La maison se situe entre la route (peu passagère, rassurez-vous) qui longe le Saint-Laurent et mène vers la Pointe-à-Pic où se trouve le casino et une rue qui concentre la grande majorité (environ une dizaine) des maisons d’hôtes et restaurants (environ une poignée). J’ai bien tenté d’échantillonner ces établissements le soir, mais sans vraiment qu’un ne ressorte du lot. Ah si, maintenant que j’y réfléchit, il y en a bien eu un qui a bénéficié par deux fois de mon auguste présence pour la très rationnelle raison qu’il servait de la « Vache Folle », une excellente bière d’une micro-brasserie de Charlevoix. A part ça, c’est essentiellement des plats de viandes d’une qualité honorable. Mais je réserve pour plus tard la dissertation sur la nourriture. Pour un autre soir, j’ai orienté mes critères de sélection de restaurant selon sa capacité à retransmettre le derby entre les Canadiens de Montréal et les feuilles d’érables de Toronto (Maple Leaf en version originale). C’est du hockey sur glace, bien entendu, et la foule (enfin, ceux qui suivaient) était majoritairement pour les Canadziens de Monréeul. Moi, je comprend toujours rien à ce sport. Ça va beaucoup trop vite lorsqu’on suit attentivement, alors imaginez lorsqu’il faut manger en plus.

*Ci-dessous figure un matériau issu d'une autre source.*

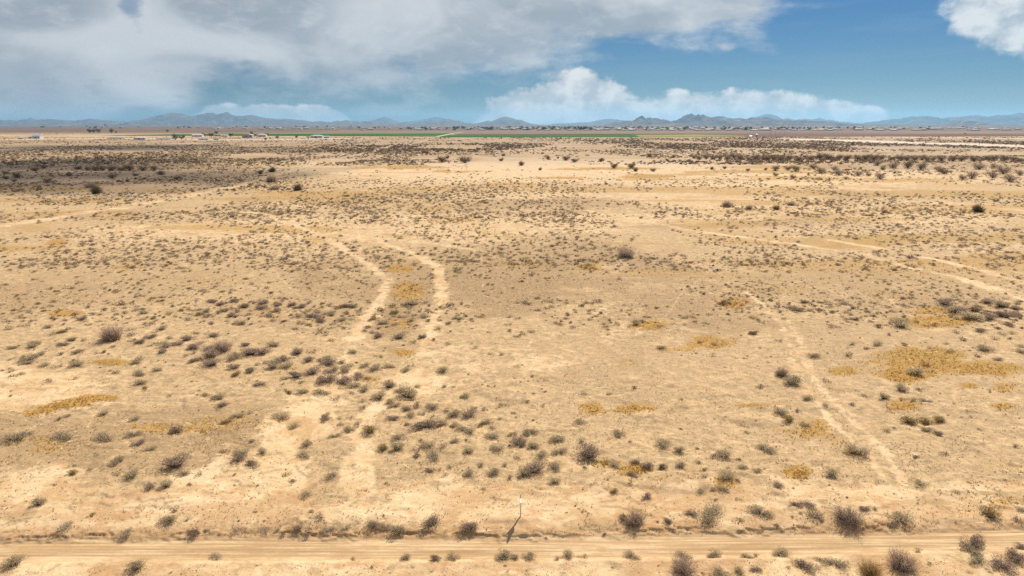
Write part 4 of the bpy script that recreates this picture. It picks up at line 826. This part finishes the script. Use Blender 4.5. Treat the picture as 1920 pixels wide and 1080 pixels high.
for key in 'LCRD':
    lst = sorted([t_ for t_ in TREES if t_[3] == key], key=lambda t_: t_[0])
    for i_, (x, y, w, _) in enumerate(lst):
        X, Y = ground_at(x, y); wm = float(w*depth_at(Y)/FPX)*1.12; Y = float(Y)+.2*wm; X = float(X)
        e_ = empty('desert_tree', (X, Y, float(height(X, Y))-.02), random.uniform(0, 6), wm)
        lab = TL[key][0]+', '+('leftmost' if i_ == 0 else 'rightmost' if i_ == len(lst)-1 else nth(i_)+' from left')
        tag(e_, lab, 'tree', TL[key][1])
        mt, mc = random.choice(TM[key]); obj('trunk', mt, e_); obj('crown', mc, e_)

# ------------------------------------------------------------------ signpost by the road
m_white = simple_mat('white_paint', (.80,.80,.80), .45, .03, 2); m_grey = simple_mat('weathered_white', (.62,.62,.63), .6, .06, 4); m_dark = simple_mat('dark_bracket', (.06,.06,.065), .5, .1, 6)
sx, sy = ground_at(976, 972, .33); sx = float(sx); sy = float(sy); sz = float(height(sx, sy))
e_ = tag(empty('signpost', (sx, sy, sz)), 'white wooden sign post seen edge on, on the sand just above the dirt road', 'sign'); e_.scale = (.9, .9, .9)
MB().box(-.05, .05, -.05, .05, -.15, 2.02).build('post', m_grey, e_)
MB().prism([(-.062, 2.02), (.062, 2.02), (0, 2.10)], -.062, .062).build('post_cap', m_white, e_)
MB().box(-.035, .035, -.86, -.052, 1.74, 1.82).build('arm', m_white, e_)
pn = MB().box(-.03, .03, -.80, -.16, .98, 1.62).build('sign_panel', m_white, e_)
MB().box(-.036, .036, -.82, -.14, 1.622, 1.65).build('panel_rail', m_grey, pn)
for yy in (-.72, -.24): MB().tube([(0, yy, 1.652), (0, yy, 1.738)], [.008, .008], 6).build('hanger', m_dark, e_)
MB().box(-.056, .056, -.056, .056, 1.12, 1.20).build('bracket', m_dark, e_)

# ------------------------------------------------------------------ litter and markers on the plain
m_red = simple_mat('red_cloth', (.55,.04,.06), .7, .1, 3); m_black = simple_mat('black_plastic', (.02,.02,.03), .4, .1, 3); m_orange = simple_mat('orange_plastic', (.85,.16,.02), .5, .05, 3)
m_pink = simple_mat('pale_cloth', (.75,.70,.74), .7, .06, 3)
def at(x, y, z=.1):
    X, Y = ground_at(x, y, z); X = float(X); Y = float(Y); return (X, Y, float(height(X, Y)))
def crumple(w, d, h, seed, nx_=14, ny_=8):
    rg = np.random.default_rng(seed); v = []; f = []
    for j in range(ny_):
        for i in range(nx_):
            a_ = i/(nx_-1)-.5; b_ = j/(ny_-1)-.5
            v.append((a_*w+rg.normal()*.02*w, b_*d*(1-.7*abs(a_))+rg.normal()*.02*d, .02+h*abs(math.sin(i*1.3+j*.9))*rg.uniform(.5, 1)*(1-(2*b_)**2*.8)))
    for j in range(ny_-1):
        for i in range(nx_-1): k = j*nx_+i; f.append([k, k+1, k+nx_+1, k+nx_])
    mb = MB(); mb.v = v; mb.f = f; return mb
e_ = tag(empty('fallen_kite', at(1290, 493), .12), 'flat red and white cloth lying crumpled on the sand right of the dark centre bush', 'cloth')
a_ = crumple(1.25, 1.1, .28, 3).build('red_section', m_red, e_, (.62, 0, 0)); a_ = crumple(1.2, .9, .3, 4).build('white_section', m_pink, e_, (-.55, .05, 0)); crumple(.45, .5, .16, 8).build('red_patch', m_red, e_, (-.5, -.3, .12))
e_ = tag(empty('dumped_bag', at(1342, 510), .3), 'torn white and black bag dumped on the plain right of the red cloth', 'bag')
crumple(.75, .7, .42, 5).build('white_part', m_white, e_, (-.28, 0, 0)); crumple(.7, .7, .55, 6).build('black_part', m_black, e_, (.25, .1, 0))
e_ = tag(empty('survey_marker', at(1367, 564)), 'tiny orange flag marker in the dry grass right of centre', 'marker')
MB().tube([(0, 0, -.05), (0, 0, .5)], [.012, .012], 6).build('stake', m_grey, e_)
MB().poly([(0,-.004,.30),(.26,-.004,.33),(.27,-.004,.5),(0,-.004,.5)]).poly([(0,.004,.30),(0,.004,.5),(.27,.004,.5),(.26,.004,.33)]).build('flag', m_orange, e_)

# ------------------------------------------------------------------ vehicles far out on the plain
m_glass = simple_mat('dark_glass', (.03,.04,.05), .15, .05, 1); m_tyre = simple_mat('tyre_rubber', (.03,.03,.03), .8, .1, 5)
m_blue = simple_mat('blue_paint', (.02,.17,.38), .35, .04, 1); m_rust = simple_mat('rusty_red_paint', (.30,.055,.035), .7, .25, 1.2); m_silver = simple_mat('pale_paint', (.62,.66,.68), .4, .05, 1)
def wheel(parent, x, y, r=.38):
    w_ = MB().tube([(x, y-.12, r), (x, y+.12, r)], [r, r], 16).build('wheel', m_tyre, parent)
    MB().tube([(x, y-.13, r), (x, y+.13, r)], [r*.55, r*.55], 12).build('rim', m_silver, w_)
def pickup(loc, rot, paint, label, sc=1.0):
    e_ = tag(empty('pickup_truck', loc, rot, sc), label, 'pickup')
    b_ = MB(); prof = [(-2.8,.45),(2.7,.45),(2.75,.85),(2.6,1.05),(1.35,1.12),(.75,1.80),(-.55,1.85),(-.75,1.15),(-2.75,1.12)]
    n = len(prof); 
    for s_ in (-.92, .92): b_.v += [(p_[0], s_, p_[1]) for p_ in prof]
    b_.f += [list(range(n)), list(range(n, 2*n))[::-1]]+[[i_, (i_+1) % n, n+(i_+1) % n, n+i_][::-1] for i_ in range(n)]
    body = b_.build('body', paint, e_)
    g_ = MB()
    for s_ in (-.925, .925): g_.poly([(1.18, s_, 1.16), (.72, s_, 1.70), (-.48, s_, 1.74), (-.6, s_, 1.18)][::(1 if s_ < 0 else -1)])
    g_.build('side_window', m_glass, e_)
    MB().poly([(1.40,-.82,1.15),(1.40,.82,1.15),(.82,.78,1.78),(.82,-.78,1.78)]).build('windscreen', m_glass, e_)
    for x_ in (-1.8, 1.75):
        for y_ in (-.86, .86): wheel(e_, x_, y_)
    return e_
pickup(at(803.5, 284.6), math.pi+.1, m_silver, 'white pickup truck parked beside the rusty red trailer at the edge of the brush')
pickup(at(1801, 273.2), .05, m_blue, 'blue pickup truck on the pale gravel road far right')
e_ = tag(empty('trailer', at(797.5, 287.8), .04), 'rusty red box trailer on the sand in front of the white pickup', 'trailer')
MB().box(-3.1, 3.1, -1.1, 1.1, .62, 2.3).build('box_body', m_rust, e_)
for y_ in (-1.15, 1.15):
    for x_ in (-.55, .55): wheel(e_, x_, y_, .40)
MB().box(3.1, 4.5, -.06, .06, .50, .62).build('tow_bar', m_dark, e_)
for x_ in (-1.5, 0, 1.5): MB().box(x_-.05, x_+.05, -1.14, -1.1, .62, 2.3).build('side_rib', m_dark, e_)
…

Mais revenons à la « Maison des Rives ». Son grand attrait réside en son copieux petit-déjeuner servi dans la salle à manger. Au programme, salade de fruits, cake, pain, œufs durs, café, thé, jus de fruit, le tout à volonté. Comme tout ceci est à l’échelle familiale, c’est surtout le moment privilégié pour papoter avec les propriétaires et les quelques hôtes de passage qui remontent le Saint-Laurent. Sans surprise j’y croise quelques couples de retraités français et des québécois. Je vous ai déjà dit que les propriétaires sont sympathiques et bien figurez-vous qu’ils sont également français. Pour l’immersion c’est raté. Je ne dois pas être doué pour reconnaître les accents.

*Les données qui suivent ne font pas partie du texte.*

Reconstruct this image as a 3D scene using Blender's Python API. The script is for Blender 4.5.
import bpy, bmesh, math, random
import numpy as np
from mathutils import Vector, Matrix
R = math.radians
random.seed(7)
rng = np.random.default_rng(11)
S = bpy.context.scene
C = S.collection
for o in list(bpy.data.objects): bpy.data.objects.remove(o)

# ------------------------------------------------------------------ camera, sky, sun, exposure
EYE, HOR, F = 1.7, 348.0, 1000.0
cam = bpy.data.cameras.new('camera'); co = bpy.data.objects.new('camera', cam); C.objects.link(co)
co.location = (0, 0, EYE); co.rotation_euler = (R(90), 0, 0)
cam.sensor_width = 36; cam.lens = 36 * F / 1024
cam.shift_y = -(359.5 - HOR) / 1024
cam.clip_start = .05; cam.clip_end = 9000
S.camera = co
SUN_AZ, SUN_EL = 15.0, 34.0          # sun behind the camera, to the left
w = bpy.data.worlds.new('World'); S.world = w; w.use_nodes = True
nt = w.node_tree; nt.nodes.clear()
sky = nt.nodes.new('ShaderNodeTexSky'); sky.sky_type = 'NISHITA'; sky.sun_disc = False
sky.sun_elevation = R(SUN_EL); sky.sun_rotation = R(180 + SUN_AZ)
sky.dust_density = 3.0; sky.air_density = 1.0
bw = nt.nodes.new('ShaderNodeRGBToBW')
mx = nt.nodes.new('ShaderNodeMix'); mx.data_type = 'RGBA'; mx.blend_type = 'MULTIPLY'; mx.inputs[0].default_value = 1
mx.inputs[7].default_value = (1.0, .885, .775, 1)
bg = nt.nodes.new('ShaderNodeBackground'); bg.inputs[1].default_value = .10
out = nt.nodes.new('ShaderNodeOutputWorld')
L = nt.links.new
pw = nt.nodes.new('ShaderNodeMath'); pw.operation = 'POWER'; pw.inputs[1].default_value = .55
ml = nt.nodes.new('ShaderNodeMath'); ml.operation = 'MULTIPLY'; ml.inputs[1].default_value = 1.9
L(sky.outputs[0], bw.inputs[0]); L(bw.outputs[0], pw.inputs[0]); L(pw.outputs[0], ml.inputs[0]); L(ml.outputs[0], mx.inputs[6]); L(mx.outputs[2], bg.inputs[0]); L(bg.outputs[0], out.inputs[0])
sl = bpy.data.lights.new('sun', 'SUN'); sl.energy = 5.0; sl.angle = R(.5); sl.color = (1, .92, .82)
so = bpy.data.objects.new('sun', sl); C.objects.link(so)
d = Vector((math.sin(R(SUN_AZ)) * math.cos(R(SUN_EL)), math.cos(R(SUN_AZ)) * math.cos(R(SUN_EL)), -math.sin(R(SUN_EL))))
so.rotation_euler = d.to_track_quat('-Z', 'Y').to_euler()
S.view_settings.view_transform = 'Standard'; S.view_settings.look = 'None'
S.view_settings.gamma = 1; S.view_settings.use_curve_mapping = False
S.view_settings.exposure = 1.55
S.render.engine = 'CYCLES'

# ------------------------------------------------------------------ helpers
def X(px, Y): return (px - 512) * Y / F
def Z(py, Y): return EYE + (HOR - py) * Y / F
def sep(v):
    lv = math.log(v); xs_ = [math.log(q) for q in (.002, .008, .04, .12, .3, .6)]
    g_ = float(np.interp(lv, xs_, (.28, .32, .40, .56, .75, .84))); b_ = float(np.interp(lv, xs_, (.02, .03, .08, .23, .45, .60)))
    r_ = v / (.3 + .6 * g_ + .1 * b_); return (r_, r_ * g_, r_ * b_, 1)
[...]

Chaque matin est l’occasion d’en apprendre un peu plus sur cette famille de rouquins (dans la famille rouquin je veux le père, la mère, le grand frère, le petit frère et la minuscule fille) qui s’avèrent être originaires de Vendée côté La Roche-sur-Yon. Le mari, un grand gars costaud entre 40 et 50 ans, après des années comme transporteur routier à travers l’Europe pour diverses ONG telles que la Croix-Rouge, décide de tenter l’aventure au Québec avec sa femme. Huit années plus tard, ils y sont toujours et depuis deux ans ont décidé de se lancer dans l’hôtellerie. Fatalement, c’est l’occasion de discuter avec eux (et elles lors de mes deux transports gratuits) de leur installation et de leurs rapports avec les québecois. Si ça vous intéresse, j’ai inondé la propriétaire de questions concernant la gestion d’une maison d’hôte. J’ai également posé LA question que tout méridional (même si Montréal est à la même hauteur que Paris) se pose: peut-on survivre au rude hiver canadien sans perdre de phalanges? Leur réponse, que je concise (nouveau verbe du premier groupe que je viens d’inventer) est: « oui, avec un bon 4×4 et un skidoo ». Tout est une question de bête logistique dans la vie, c’est déprimant.

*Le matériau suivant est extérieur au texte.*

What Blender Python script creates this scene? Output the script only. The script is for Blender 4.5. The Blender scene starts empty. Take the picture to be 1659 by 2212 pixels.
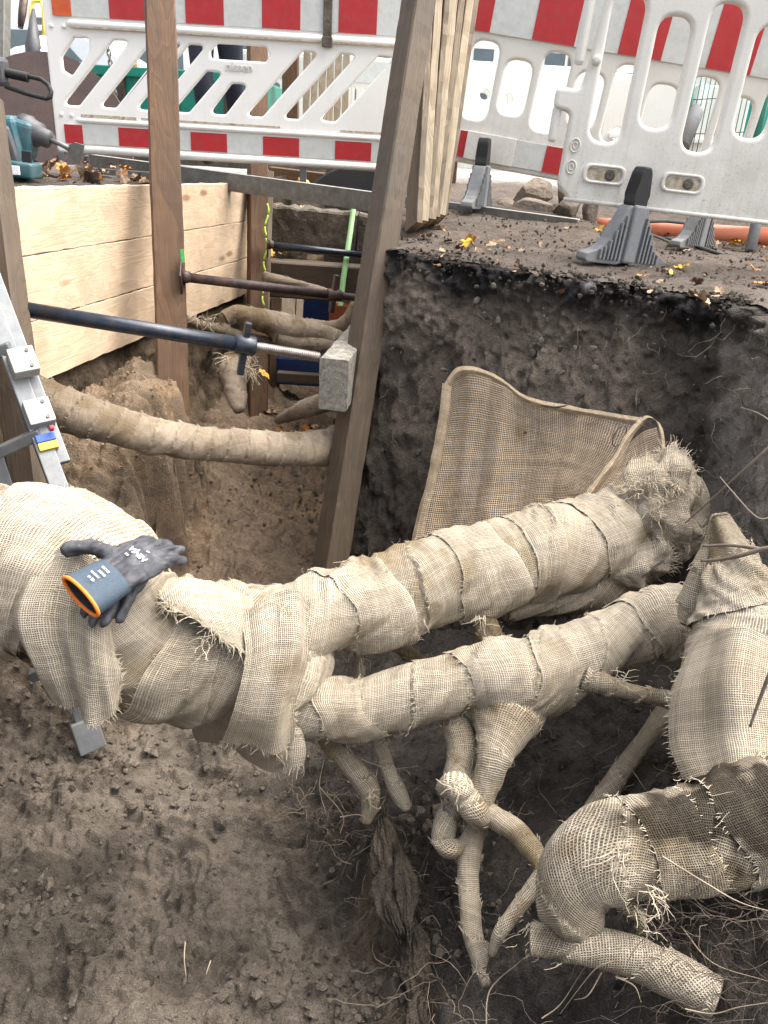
import bpy, bmesh, math, random
import numpy as np
from mathutils import Vector, Matrix, Euler

random.seed(5); RS = np.random.RandomState(7)
R = math.radians
scn = bpy.context.scene
col = scn.collection

# ------------------------------------------------------------------ camera
FPX, CX, CY = 1736.0, 829.5, 1106.0          # focal length and centre, in units of a 1659 x 2212 frame
PITCH, ROLL = R(25.0), R(3.5)
CAM = np.array([0.0, 0.0, 0.366])
FW = np.array([0, math.cos(PITCH), -math.sin(PITCH)])
_up0 = np.array([0, math.sin(PITCH), math.cos(PITCH)]); _rt0 = np.array([1.0, 0, 0])
RT = _rt0 * math.cos(ROLL) + _up0 * math.sin(ROLL)
UP = _up0 * math.cos(ROLL) - _rt0 * math.sin(ROLL)
cd = bpy.data.cameras.new('camera'); cam = bpy.data.objects.new('camera', cd); col.objects.link(cam)
cam.matrix_world = Matrix(((RT[0], UP[0], -FW[0], CAM[0]), (RT[1], UP[1], -FW[1], CAM[1]), (RT[2], UP[2], -FW[2], CAM[2]), (0, 0, 0, 1)))
cd.sensor_fit = 'VERTICAL'; cd.angle_y = 2 * math.atan(1106 / FPX)
cd.clip_start = 0.05; cd.clip_end = 500
scn.camera = cam

# ------------------------------------------------------------------ sky, sun, exposure
world = bpy.data.worlds.new('World'); scn.world = world; world.use_nodes = True
wn = world.node_tree; bg = wn.nodes['Background']
sky = wn.nodes.new('ShaderNodeTexSky'); sky.sky_type = 'NISHITA'; sky.sun_disc = False
SUN_EL, SUN_AZ = R(58), R(72)                # azimuth measured from +Y towards +X
sky.sun_elevation = SUN_EL; sky.sun_rotation = SUN_AZ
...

Côté immersion dans la vie locale, je conclurai par cette petite aventure chez le coiffeur. Oui, ça fait des années que je ne vais plus chez le coiffeur en France mais depuis que je voyage, parce que je n’ai pas de tondeuse, certes, mais également car je trouve ça intéressant de se faire couper les tifs à la mode locale, je n’arrête pas (enfin, trois fois en quatre mois, moi, je trouve ça super fréquent). Coupons court à tout suspense, je suis ressorti les cheveux proprement coupés. L’aventure, je vous l’ai un peu sur-vendu puisqu’il s’agissait essentiellement d’écouter à la dérobé la conversation entre mon coiffeur et un retraité, tout les deux québecois (et par la même occasion, me soulageant du pénible poids de tenir une conversation avec mon coiffeur). J’ai été outré, trahi, choqué en apprenant que ce vieux retraité vivait la moitié de l’année en Floride pour échapper à l’hiver canadien. Manifestement, ce n’était pas le seul. Ouaih, ouaih, ouaih. Après, qu’on ne vienne pas chercher à me convaincre que les hivers ne sont pas rudes au Québec.